Anyone know how to do this ?

Just have a copy of the website with NS3 and NS4 on the second box ?

If the main website box with the site and NS1, NS2 go down will it resolve itself to the second machine and NS3 - NS4 preventing an outage ?
icon_rolleyes.gif
bsykes
You'll need to get a load balancer to do what you are wanting to do efficiently. Alternatively, if you wanted, you could set the TTL on your www record to be a very low number, and if your main webserver went down, you could change the DNS to point to it.
cprompt
QUOTE (bsykes)
You'll need to get a load balancer to do what you are wanting to do efficiently.

Ooh, I just said that in the other thread icon_razz.gif

QUOTE (bsykes)
Alternatively, if you wanted, you could set the TTL on your www record to be a very low number, and if your main webserver went down, you could change the DNS to point to it.

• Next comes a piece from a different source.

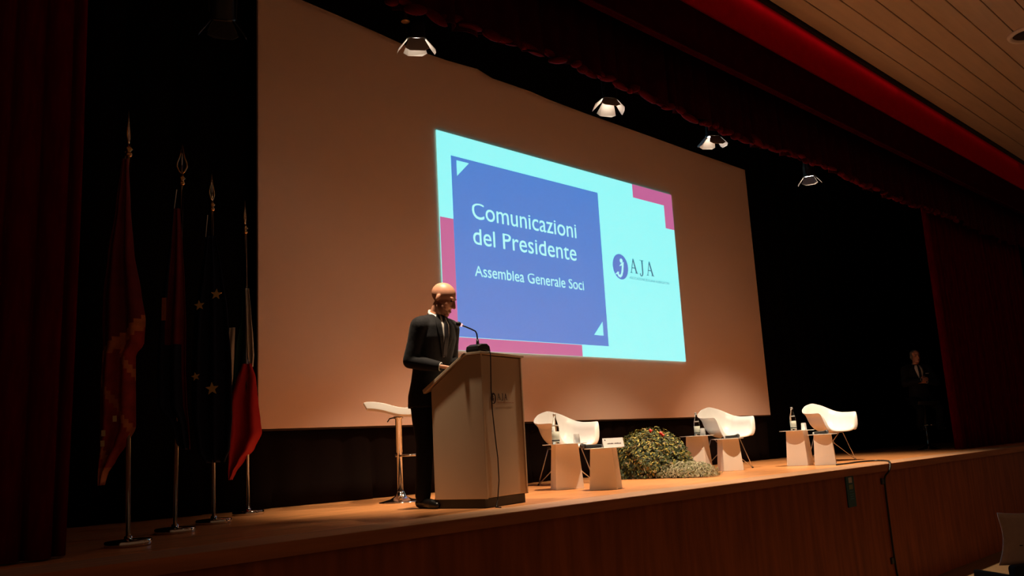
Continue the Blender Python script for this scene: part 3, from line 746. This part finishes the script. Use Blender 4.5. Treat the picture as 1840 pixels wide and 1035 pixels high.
# ------------------------------------------------------------------ plants
def leaves(n, dome, size, mats, weights, seed, thin=.45, up=.3, shell=.25):
    rnd = random.Random(seed); gm = G()
    (cx, cy, cz), (rx, ry, rz) = dome
    for _ in range(n):
        a = rnd.uniform(0, 2*PI); cz_ = rnd.uniform(0, 1); s = math.sqrt(1-cz_**2); d = Vector((s*math.cos(a), s*math.sin(a), cz_))
        k = 1-shell*rnd.random()**1.5 + rnd.uniform(-.02, .06)
        bumpk = 1+.07*math.sin(3*a+1)+.05*math.sin(5*a+cz_*6)+.035*math.sin(11*a+cz_*17)
        p = Vector((cx+d.x*rx*k*bumpk, cy+d.y*ry*k*bumpk, cz+d.z*rz*k*(1+.05*math.sin(4*a))+.01))
        nrm = (d+Vector((rnd.uniform(-.7, .7), rnd.uniform(-.7, .7), rnd.uniform(-.3, .8)))).normalized()
        t = nrm.cross(Vector((rnd.uniform(-1, 1), rnd.uniform(-1, 1), rnd.uniform(-.4, .4+up)))).normalized()
        b = nrm.cross(t); L = size*rnd.uniform(.6, 1.35); w = L*thin
        q = [p-t*L*.5, p-t*.1*L+b*w*.5-nrm*L*.05, p+t*.25*L+b*w*.38, p+t*L*.55-nrm*L*.12, p+t*.25*L-b*w*.38, p-t*.1*L-b*w*.5-nrm*L*.05]
        q = [Vector((v.x, v.y, max(v.z, .004))) for v in q]
        hgt = (p.z-cz)/rz
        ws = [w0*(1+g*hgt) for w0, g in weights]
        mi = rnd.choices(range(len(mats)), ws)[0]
        gm.add(q, [(0, 1, 2, 3), (0, 3, 4, 5)], mi)
    return gm
pb = thing('flowering_shrub', 'bushy variegated green plant with red flowers on the stage floor', 'plant', (8.66, 6.40, 0))
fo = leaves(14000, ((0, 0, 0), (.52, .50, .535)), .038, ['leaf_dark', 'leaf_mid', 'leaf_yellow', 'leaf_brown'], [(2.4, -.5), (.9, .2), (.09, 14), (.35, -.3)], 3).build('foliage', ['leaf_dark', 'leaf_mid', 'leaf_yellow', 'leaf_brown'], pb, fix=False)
tag(fo, kind='stuff')
G().lathe([(.22, .003), (.26, .06), (.30, .25), (.22, .40), (0, .46)], 20).build('root_ball', 'soil', pb, True)
for (dx, dy, z) in ((-.15, -.12, .535), (-.08, -.24, .475), (-.06, -.20, .50)):
    f_ = G(); C = Vector((dx, dy, z))
    for k in range(6):
        a = k*PI/3; d = Vector((math.cos(a), math.sin(a)*.8-.3, .5+.4*math.sin(a))).normalized(); t = d.cross(Vector((0, 0, 1))).normalized()
        f_.add([C, C+d*.02+t*.016, C+d*.042, C+d*.02-t*.016], [(0, 1, 2, 3)])
    f_.ell(C, (.014, .014, .014), 8, 6)
    tag(f_.build('flower', 'flower', pb, fix=False), 'red flower')
gs = thing('silver_shrub', 'low silvery grey plant in front of the bushy green plant', 'plant', (8.50, 5.80, 0))
tag(leaves(4200, ((0, 0, 0), (.30, .38, .17)), .030, ['leaf_grey', 'leaf_mid'], [(1, 0), (.18, 0)], 5, thin=.32, shell=.5, up=.8).build('foliage', ['leaf_grey', 'leaf_mid'], gs, fix=False), kind='stuff')
G().lathe([(.18, .003), (.2, .05), (.1, .1), (0, .11)], 14).build('root_ball', 'soil', gs, True)

# ------------------------------------------------------------------ flags
EX = Vector((.74, -.67, 0)); EY = Vector((.67, .74, 0))   # cloth spread direction, fold direction
def cloth(rows, name, mats, parent, folds=3, amp=.03, nu=40, color=None, ph=0, ydep=0):
    """rows: (z, left, right) silhouettes in metres from the pole"""
    vs = []; fs = []; ms = []; nz = 80; z1, z0 = rows[0][0], rows[-1][0]; tab = [(-r[0], r[1], r[2]) for r in rows]
    for i in range(nz+1):
        t = i/nz; z = z1+(z0-z1)*t; l, r = interp(tab, -z)
        for k in range(nu+1):
            u = k/nu; x = l+(r-l)*u
            d = amp*math.sin(2*PI*folds*u+ph+t*1.5)*min(1, .3+t*1.5)+ydep-.03
            vs.append(EX*x+EY*d+Vector((0, 0, z)))
    for i in range(nz):
        for k in range(nu): fs.append((i*(nu+1)+k, i*(nu+1)+k+1, (i+1)*(nu+1)+k+1, (i+1)*(nu+1)+k)); ms.append(color((k+.5)/nu, (i+.5)/nz) if color else 0)
    gm = G().add(vs, fs); gm.m = ms
    return thick(gm.build(name, mats, parent, True), .003)
def flag_pole(x, y, label, H=2.68, lean=0, face=1, gold=True):
    f = thing('flag_on_stand', label, 'flag', (x, y, 0), 0, 'flags on chrome stands')
    f.rotation_euler = Matrix.Rotation(lean, 3, EY).to_euler()
    SD = EX*math.cos(face)+EY*math.sin(face)
    G().lathe([(.127, 0), (.13, .003), (.13, .030), (.126, .034), (.024, .035), (.022, .055), (.016, .058)], 36).build('base', 'chrome', f, True)
    G().lathe([(.0135, .03), (.0135, H-.30), (0, H-.30)], 14).build('pole', 'chrome', f, True)
    fin = G().lathe([(.012, H-.31), (.022, H-.30), (.022, H-.285), (.012, H-.275), (.027, H-.258), (.012, H-.24), (.011, H-.225)], 16).build('finial', 'gold', f, True)
    # open spear head: outline of the blade plus a centre rib
    zc = H-.225
    bl = [(0, 0), (.018, .02), (.034, .055), (.032, .085), (.016, .13), (0, .225)]
    for s in (-1, 1):
        G().tube([SD*(s*a)+Vector((0, 0, zc+b)) for a, b in bl], [.006, .006, .007, .006, .005, .003], 6).build('spear_edge', 'gold' if gold else 'chrome', fin, True)
    G().tube([(0, 0, zc), (0, 0, zc+.14), (0, 0, zc+.22)], [.007, .006, .002], 6).build('spear_rib', 'chrome', fin, True)
    return f
def star(name, c, r, m, parent, tilt=0):
    poly = []
    for k in range(10):
        a = PI/2+k*PI/5+tilt; q = r if k % 2 == 0 else r*.42; poly.append((q*math.cos(a), q*math.sin(a)))
    return G().prism(poly, Vector(c), EX, (0, 0, 1), -EY, .004).build(name, m, parent)
f1 = flag_pole(2.09, 5.35, 'dark red and gold fringed flag on a chrome stand, nearest the red curtain', 2.69, -.024, 1.75)
def c1(u, t):
    if t < .5+.10*(1-u): return 2
    if (u*.42-t*2.4) % .42 < .07: return 1
    if t > .95 or t < .54+.10*(1-u): return 1
    return 0
cl = cloth([(2.36, -.03, .01), (2.05, -.07, .02), (1.75, -.12, .04), (1.5, -.15, .08), (1.33, -.155, .105), (1.18, -.15, .095), (1.12, -.155, .045), (.9, -.165, .045), (.68, -.165, .045), (.60, -.165, .0), (.50, -.165, -.07), (.42, -.16, -.12), (.36, -.155, -.135)], 'cloth', ['flag_red', 'flag_gold', 'flag_maroon'], f1, 2, .03, color=c1, ph=.5)
for (x_, z_) in ((-.05, .74), (-.12, .60), (-.115, .66)):
    G().box(EX*x_+Vector((0, 0, z_))-EY*.075, (.022, .004, .035), rz=-.74).build('emblem', 'flag_cream', cl)
G().tube([EX*-.02+Vector((0, 0, 2.42)), EX*-.022+Vector((0, 0, 2.1))], .006, 6).build('ribbon', 'chrome', f1)
f2 = flag_pole(2.62, 5.92, 'dark maroon flag with ornate edge on a chrome stand, second from the curtain', 2.74, .004, .32)
def c2(u, t): return 1 if (t > .58 and u < .82) or (u < .25) else 0
cl = cloth([(2.25, -.05, .0), (2.0, -.07, .02), (1.7, -.10, .04), (1.4, -.13, .055), (1.1, -.13, .06), (.85, -.12, .075), (.72, -.02, .09), (.60, .01, .10), (.55, .04, .10)], 'cloth', ['flag_maroon', 'flag_navy'], f2, 2, .025, color=c2, ph=2)
G().box(EX*-.085+Vector((0, 0, 1.52))-EY*.06, (.03, .004, .16), rz=-.74).build('emblem', 'flag_gold', cl)
G().tube([EX*-.035+Vector((0, 0, 2.40)), EX*-.05+Vector((0, 0, 2.25))], [.006, .003], 6).build('ribbon', 'chrome', f2)
f3 = flag_pole(3.13, 6.40, 'dark blue flag with gold stars on a chrome stand, third from the curtain', 2.74, -.014, 1.3)
cl = cloth([(2.22, -.04, .04), (1.9, -.09, .09), (1.6, -.14, .13), (1.2, -.16, .16), (.8, -.16, .16), (.55, -.12, .14), (.45, -.06, .10)], 'cloth', ['flag_navy'], f3, 2.5, .03, ph=1)
for (x_, z_, r_, tl) in ((-.075, 1.655, .042, .1), (.055, 1.735, .045, -.1), (-.105, 1.105, .035, .2), (.018, 1.005, .052, .05)):
    star('star', EX*x_+Vector((0, 0, z_))-EY*.085, r_, 'flag_star', cl, tl)
for s in (-1, 1): G().tube([EX*(.02*s-.015)+Vector((0, 0, 2.40)), EX*(.03*s-.02)+Vector((0, 0, 2.22))], [.006, .003], 6).build('ribbon', 'chrome', f3)
f4 = flag_pole(3.73, 7.0, 'green, white and red flag on a chrome stand, nearest the screen', 2.76, -.012, 1.6)
cloth([(2.0, -.03, .0), (1.7, -.06, .01), (1.45, -.12, .01), (1.25, -.14, .0), (1.12, -.13, -.03)], 'green_band', ['it_green'], f4, 2, .015, ph=.4, ydep=.05)
cloth([(1.95, -.01, .03), (1.75, -.005, .05), (1.5, .0, .065), (1.35, .01, .07), (1.25, .03, .06)], 'white_band', ['it_white'], f4, 1.5, .02, ph=1.4, ydep=.02)
cloth([(1.6, -.13, -.08), (1.4, -.145, -.09), (1.2, -.16, -.10), (1.05, -.15, -.12)], 'white_band', ['it_white'], f4, 1, .01, ph=.4, ydep=-.03)
cloth([(1.28, -.03, .05), (1.15, -.08, .085), (.95, -.145, .10), (.78, -.15, .115), (.68, -.15, .125), (.55, -.155, .06), (.45, -.15, -.03), (.36, -.15, -.10), (.30, -.145, -.13)], 'red_band', ['it_red'], f4, 1.6, .035, ph=2.6)

# ------------------------------------------------------------------ cable, sign, seat
cp = [(10.6, 5.03, .008), (10.9, 5.02, .008), (11.25, 5.05, .008), (11.5, 5.0, .008), (11.55, 4.88, .008), (11.35, 4.70, .008), (11.0, 4.54, .010), (10.86, 4.475, .006), (10.80, 4.455, -.04), (10.76, 4.46, -.09), (10.72, 4.50, -.16), (10.70, 4.503, -.30), (10.70, 4.503, -.7), (10.71, 4.503, -1.1), (10.76, 4.500, -1.35), (10.85, 4.45, -1.455), (11.0, 4.3, -1.46)]
# smooth it
def catmull(p, n=5):
    out = []; p = [Vector(q) for q in p]
    for i in range(len(p)-1):
        a, b, c, d = p[max(i-1, 0)], p[i], p[i+1], p[min(i+2, len(p)-1)]
        for k in range(n):
            t = k/n; out.append(.5*((2*b)+(c-a)*t+(2*a-5*b+4*c-d)*t*t+(3*b-a-3*c+d)*t**3))
    return out+[p[-1]]
cb = tag(G().tube(catmull(cp), .0115, 8).build('stage_cable', 'black_plastic', smooth=True), 'black cable running over the stage edge and down its front', 'cable')
for z in (-.20, -1.12):
    bevel(G().box((10.66, 4.515, z), (.075, .03, .075)).build('cable_clip', 'black_plastic', cb), .01)
sg = thing('teal_sign', 'small dark teal printed sign on the stage front wall', 'sign', (9.78, 4.512, -.255))
G().box((0, 0, 0), (.20, .012, .34)).build('board', 'teal', sg)
G().box((.0, -.008, .125), (.085, .003, .06)).build('print_block', 'sign_white', sg)
G().box((.0, -.008, .05), (.10, .003, .05)).build('print_block', 'sign_green', sg)
for z, w in ((.0, .10), (-.03, .12), (-.055, .09), (-.08, .11)): G().box((0, -.008, z), (w, .003, .012)).build('print_line', 'sign_ink', sg)

st = thing('auditorium_seat', 'pale backed auditorium seat in the hall below the stage', 'seat', (8.55, 2.42, ZH+0), math.radians(-30))
vs = []; fs = []; nz, nx = 10, 10
for i in range(nz+1):
    t = i/nz; hw = .27-.05*math.sin(PI*min(1, t*1.05))
    for k in range(nx+1):
        u = k/nx*2-1
        vs.append((u*hw, .03+.05*(1-u*u)*0-.06*t+.05*u*u, 0.70+.42*t+.02*u*u*t))
for i in range(nz):
    for k in range(nx): fs.append((i*(nx+1)+k, i*(nx+1)+k+1, (i+1)*(nx+1)+k+1, (i+1)*(nx+1)+k))
thick(G().add(vs, fs).build('back_panel', 'seat_shell', st, True), .02)
for s in (-1, 1): G().lathe([(.014, 0), (.012, .006), (0, .008)], 12, (s*.12, -.03, .86)).build('screw', 'black_plastic', st)
bevel(G().box((0, -.02, .58), (.5, .10, .26)).build('back_frame', 'seat_cloth', st), .03, 3)
bevel(G().box((0, .22, .42), (.5, .46, .12)).build('seat_cushion', 'seat_cloth', st), .04, 3)
for s in (-1, 1):
    bevel(G().box((s*.29, .15, .32), (.05, .40, .64)).build('armrest', 'seat_cloth', st), .015, 2)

Yes, but... 1) you have to do this manually, so if you're tucked up in bed, it aint going to happen and 2) some ISPs do not honour TTLs properly, in other words, if they have cached the A record in their DNS, they may continue to server this even after the TTL has expired.

I've had some terrible encounters with ISPs screwing around with DNS, caches, proxy servers, content filtering systems etc all of which go against the rules (or spirit) of the internet.